Portée par Mme Anne-France Brunet (La République en Marche - Loire-Atlantique)

Début mai, le prix du carburant a augmenté de 6% en une semaine dans un contexte global de hausse des prix1. Les prévisions sont pessimistes quant à un retour aux prix antérieurs à la crise ukrainienne à court terme. Les chauffeurs de voitures de transport avec chauffeur (VTC) sont parmi les premiers touchés par cette hausse puisque les charges liées à l’énergie représentent environ 20% des charges des chauffeurs (Uber, 2018). En réponse à cette situation, la députée Anne-France Brunet porte la voix de l’Intersyndicale nationale VTC INV et revendique trois dispositifs pour protéger les conditions de travail des chauffeurs : l’augmentation tarifaire des plateformes, le remboursement partiel de la TICPE et la mise en place d’un chèque énergie évolutif.

La première mesure concerne les opérateurs de plateformes, intermédiaires entre les clients et les chauffeurs, qui ont pour une grande part déjà mis en place des dispositifs pour compenser le poids du carburant sur les budgets des chauffeurs. Ainsi des plateformes telles que Uber, Freenow, Marcel ont-elles revalorisé leurs prix avec ou sans impact sur les usagers ou mis en place des chèques énergie2. Ces actions relèvent des stratégies individuelles des entreprises et ne sont pas directement du ressort de l’État.

La deuxième mesure demandée par la députée, au contraire, cible directement la politique de l’État et la différence de traitement entre les taxis, qui ont droit à une exonération de la TICPE, et les VTC, qui ne sont pas concernés. Cette distinction s’explique par des cadres juridiques différents3. La profession de chauffeur de taxi est soumise à une réglementation plus contraignante et doit notamment respecter des prix réglementés, ce qui limite ses capacités d’adaptation aux conjonctures économiques et justifie un plus fort interventionnisme de l’État.

Des mesures d’allègement des charges liées à l’énergie amélioreraient la situation des chauffeurs VTC à court terme, mais ne favoriseraient pas l’adaptation progressive des entreprises à une hausse structurelle des prix du carburant. La pérennité du secteur du VTC dépend davantage d’une évolution des pratiques qui permettrait de diminuer sa dépendance énergétique et s’inscrirait dans une démarche durable.

Différentes mesures peuvent être recommandées à cet effet.

À l’échelle des chauffeurs, la diminution des consommations peut passer par l’intégration de l’éco-conduite dans la formation continue.
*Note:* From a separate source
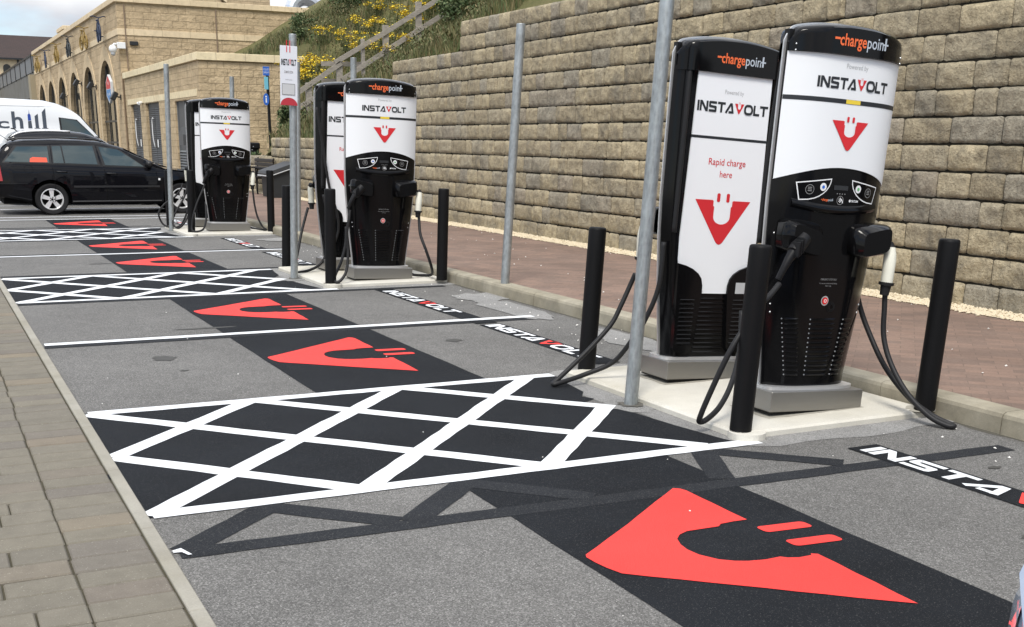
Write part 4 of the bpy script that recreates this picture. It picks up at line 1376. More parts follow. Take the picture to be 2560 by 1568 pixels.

Cette démarche permet en effet de réduire jusqu’à 30% les consommations sur un trajet.
Les plateformes, quant à elles, ont de nouveaux défis à relever pour s’adapter aux enjeux environnementaux.

L’optimisation du taux de remplissage par les algorithmes de médiation client-chauffeur et la proposition de services de regroupement des courses seraient de nature à réduire le coût des trajets et à compenser la hausse des charges énergétiques. À moyen terme, l’évolution des flottes vers des véhicules électriques ou des véhicules plus légers et moins consommateurs permettrait également de réduire les consommations et les coûts associés4.

Plus généralement, le secteur du VTC devrait aussi réfléchir à sa contribution aux services utilement complémentaires aux transports collectifs (PMR, personnes isolées, rabattement sur les lignes, etc.) et suffisamment attractifs pour diminuer le taux de motorisation des ménages.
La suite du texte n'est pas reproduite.